The Museum is situated in the centre of Godalming’s shopping area. Key areas of the Museum’s local collection include exhibits about Gertrude Jekyll who lived nearby at Munstead Wood, the architect Edwin Lutyens and Jack Phillips, a Godalming man who was the radio operator on the ill-fated Titanic. The museum holds copies of all of Miss Jekyll’s garden plans held in the Reef Point Collection in the USA and some of her notebooks.

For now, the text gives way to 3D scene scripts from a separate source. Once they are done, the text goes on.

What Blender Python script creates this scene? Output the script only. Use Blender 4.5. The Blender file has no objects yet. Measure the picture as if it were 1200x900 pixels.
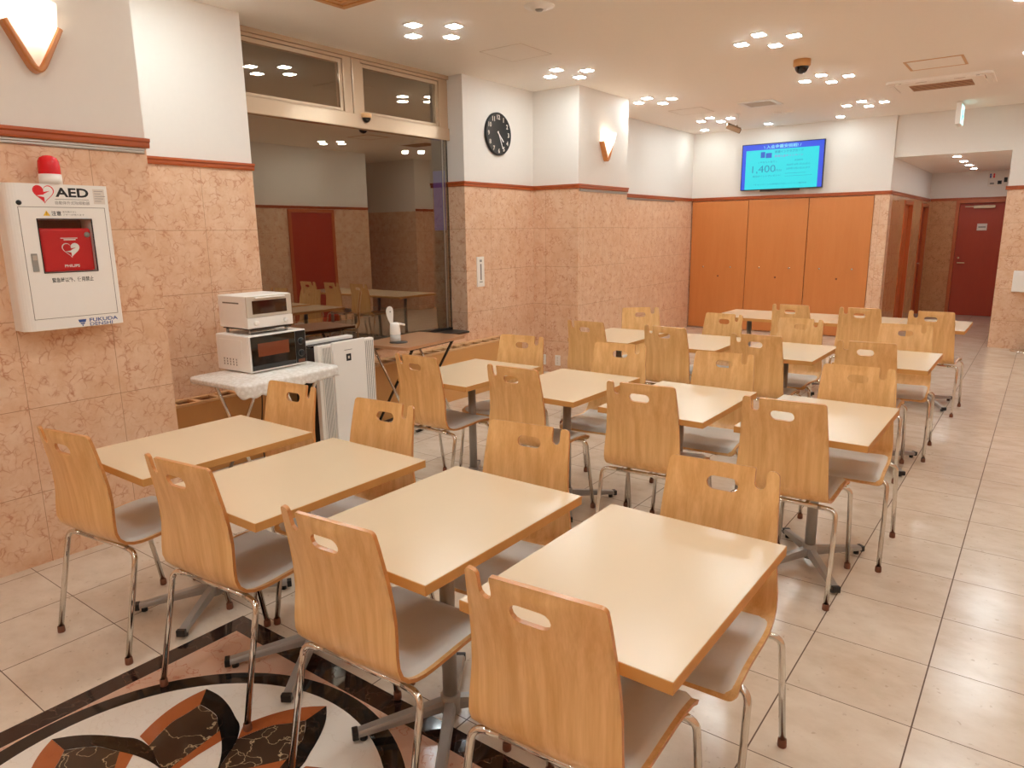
import bpy, bmesh, math, random
from mathutils import Vector, Matrix
from mathutils.geometry import delaunay_2d_cdt
random.seed(7)
S = bpy.context.scene
COL = S.collection
PI = math.pi

# ------------------------------------------------------------------ materials
def lin(c):
    return tuple(((v/255)/12.92 if v/255 <= .04045 else ((v/255+.055)/1.055)**2.4) for v in c)

class NT:
    def __init__(s, name):
        s.m = bpy.data.materials.new(name); s.m.use_nodes = True
        s.t = s.m.node_tree; s.b = s.t.nodes['Principled BSDF']
    def n(s, typ, **kw):
        nd = s.t.nodes.new(typ)
        for k, v in kw.items():
            if k.startswith('i_'):
                key = k[2:]; key = int(key) if key.isdigit() else key.replace('_', ' ')
                nd.inputs[key].default_value = v
            else: setattr(nd, k, v)
        return nd
    def l(s, a, ao, b, bi):
        s.t.links.new(a.outputs[ao], b.inputs[bi])
    def math(s, op, a, b=None, c=None):
        nd = s.t.nodes.new('ShaderNodeMath'); nd.operation = op
        for i, v in enumerate((a, b, c)):
            if v is None: continue
            if isinstance(v, (int, float)): nd.inputs[i].default_value = v
            else: s.t.links.new(v, nd.inputs[i])
        return nd.outputs[0]
    def mix(s, f, a, b):
        nd = s.t.nodes.new('ShaderNodeMix'); nd.data_type = 'RGBA'
        for i, v in ((0, f), (6, a), (7, b)):
            if isinstance(v, (int, float)): nd.inputs[i].default_value = v
            elif isinstance(v, tuple): nd.inputs[i].default_value = (*v, 1) if len(v) == 3 else v
            else: s.t.links.new(v, nd.inputs[i])
        return nd.outputs[2]
    def ramp(s, f, stops):
        nd = s.t.nodes.new('ShaderNodeValToRGB'); e = nd.color_ramp.elements
        while len(e) < len(stops): e.new(.5)
        for q, (p, c) in zip(e, stops): q.position = p; q.color = (*c, 1) if len(c) == 3 else c
        s.t.links.new(f, nd.inputs[0]); return nd.outputs[0]

def plain(name, rgb, rough=.5, metal=0, spec=.5, var=.04, scale=30, **kw):
    q = NT(name); c = lin(rgb)
    tc = q.n('ShaderNodeTexCoord'); no = q.n('ShaderNodeTexNoise', i_Scale=scale, i_Detail=3)
    q.l(tc, 'Object', no, 'Vector')
    lo = tuple(max(0, v*(1-var)) for v in c); hi = tuple(min(1, v*(1+var)) for v in c)
    q.t.links.new(q.mix(no.outputs[0], lo, hi), q.b.inputs['Base Color'])
    q.b.inputs['Roughness'].default_value = rough; q.b.inputs['Metallic'].default_value = metal
    q.b.inputs['Specular IOR Level'].default_value = spec
    for k, v in kw.items(): q.b.inputs[k.replace('_', ' ')].default_value = v
    return q.m

def emit(name, rgb, st, dark=False):
    q = NT(name); c = (*rgb, 1)
    q.b.inputs['Base Color'].default_value = (.01, .01, .01, 1) if dark else (*[min(.9, v) for v in rgb], 1)
    q.b.inputs['Emission Color'].default_value = c; q.b.inputs['Emission Strength'].default_value = st
    return q.m

def wood(name, a, b, rough=.35, stripes=26, axis='z', bands=.5, rnd=True):
    q = NT(name); a = lin(a); b = lin(b)
    tc = q.n('ShaderNodeTexCoord'); oi = q.n('ShaderNodeObjectInfo')
    add = q.n('ShaderNodeVectorMath', operation='ADD')
    q.l(tc, 'Object', add, 0)
    if rnd:
        sc = q.n('ShaderNodeVectorMath', operation='SCALE'); sc.inputs['Scale'].default_value = 3.0
        cb = q.n('ShaderNodeCombineXYZ')
        for k in range(3): q.l(oi, 'Random', cb, k)
        q.l(cb, 0, sc, 0); q.l(sc, 0, add, 1)
    s = {'z': (stripes, stripes, 1.2), 'y': (stripes, 1.2, stripes), 'x': (1.2, stripes, stripes)}[axis]
    mp = q.n('ShaderNodeMapping'); mp.inputs['Scale'].default_value = s
    q.l(add, 0, mp, 'Vector')
    n1 = q.n('ShaderNodeTexNoise', i_Scale=1.0, i_Detail=3, i_Distortion=.35); q.l(mp, 0, n1, 'Vector')
    n2 = q.n('ShaderNodeTexNoise', i_Scale=7.0, i_Detail=4); q.l(mp, 0, n2, 'Vector')
    f = q.math('ADD', q.math('MULTIPLY', n1.outputs[0], .7), q.math('MULTIPLY', n2.outputs[0], .3))
    q.t.links.new(q.ramp(f, [(.5-bands/2, b), (.5+bands/2, a)]), q.b.inputs['Base Color'])
    q.b.inputs['Roughness'].default_value = rough
    q.b.inputs['Coat Weight'].default_value = .25; q.b.inputs['Coat Roughness'].default_value = .15
    return q.m

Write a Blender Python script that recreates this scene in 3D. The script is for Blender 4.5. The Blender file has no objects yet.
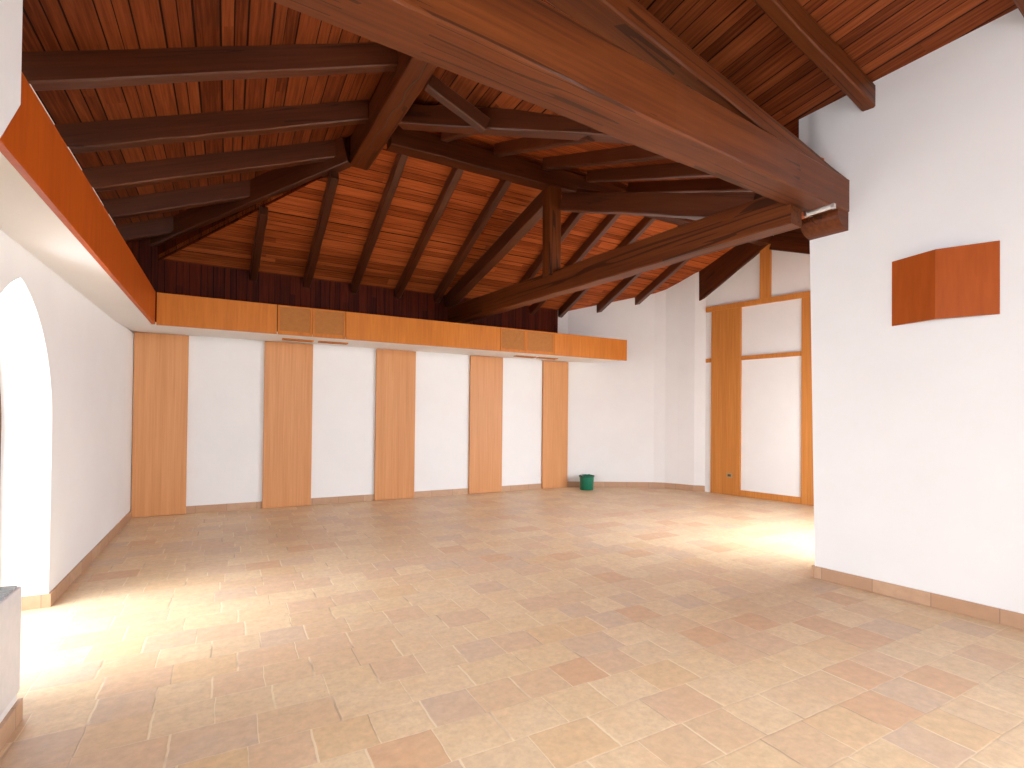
import bpy, bmesh, math, random
from mathutils import Vector, Matrix
random.seed(7)
R = math.radians
C = bpy.context.scene.collection
sc = bpy.context.scene

# ------------------------------------------------------------------ camera
EYE = Vector((0, 0, 1.55))
YAW, PITCH, ROLL, FPX, SHIFT = R(28.7), R(.61), R(.6), 518.0, 25.0
fw = Vector((math.sin(YAW)*math.cos(PITCH), math.cos(YAW)*math.cos(PITCH), math.sin(PITCH)))
rt0 = Vector((math.cos(YAW), -math.sin(YAW), 0)); up0 = rt0.cross(fw)
rt = rt0*math.cos(ROLL) + up0*math.sin(ROLL); up = up0*math.cos(ROLL) - rt0*math.sin(ROLL)
cam_d = bpy.data.cameras.new('camera'); cam = bpy.data.objects.new('camera', cam_d); C.objects.link(cam)
cam.matrix_world = Matrix(((rt.x, up.x, -fw.x, EYE.x), (rt.y, up.y, -fw.y, EYE.y), (rt.z, up.z, -fw.z, EYE.z), (0, 0, 0, 1)))
cam_d.sensor_width = 36; cam_d.lens = FPX*36/1024; cam_d.shift_y = SHIFT/1024; cam_d.clip_start = .02
sc.camera = cam

# ------------------------------------------------------------------ daylight, added fill and exposure
w = bpy.data.worlds.new('sky'); sc.world = w; w.use_nodes = True
w.node_tree.nodes['Background'].inputs[0].default_value = (.905, .97, 1.05, 1)
w.node_tree.nodes['Background'].inputs[1].default_value = 5.6
def daylight(name, loc, aim, sx, sy, power, col=(.955, .99, 1.07), spread=180):
    l = bpy.data.lights.new(name, 'AREA'); l.shape = 'RECTANGLE'; l.size = sx; l.size_y = sy; l.energy = power; l.color = col; l.spread = R(spread)
    o = bpy.data.objects.new(name, l); C.objects.link(o); o.location = loc
    o.rotation_euler = (Vector(aim) - Vector(loc)).to_track_quat('-Z', 'Y').to_euler()
daylight('daylight_arched_window', (-3.3, 4.45, 2.5), (0.3, 4.6, 0.7), 3.0, 3.0, 160)
daylight('low_daylight_arched_window', (-4.5, 4.3, 2.0), (2.0, 4.3, 0.2), 2.6, 2.6, 115, spread=100)
daylight('fill_near_left', (-2.7, .5, 2.1), (2.5, 1.0, .8), 2.2, 2.2, 215)  # added fill through an unseen opening, brightens the right wall
daylight('fill_rear', (2.2, -3.9, 2.5), (1.2, 5.2, 0), 5.4, 1.0, 34, spread=70)  # added fill from unseen openings behind the camera, aimed at the floor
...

The museum’s garden is conceived as a cottage garden in the Surrey style created by Gertrude Jekyll and Edwin Lutyens, using her ideas of planting and his of design. Lutyens used traditional materials and demanded the finest craftsmanship. The museum garden shows several features often found in his designs: stone paving, herringbone brick paths, old mill stones, dry stone walls and broad curving steps. The summerhouse is based on one in a nearby garden of a Lutyens’ house with a Jekyll garden.

Godalming Museum has a painting by Helen Allingham of part of the Long Border at Munstead Wood and has acquired a watercolour by Myles Birket Foster, one of the most popular Victorian artists. Birket Foster lived nearby in Witley for thirty years, taking inspiration for many of his paintings from the Surrey countryside. The museum plays an important role in the life of the town providing a valued service to schools and also offering a Local History Library, Exhibitions, and a Gift Shop.
The Phillips Memorial nearby is a cloister like building designed by local architect Thackeray Turner, with a garden designed by Miss Jekyll.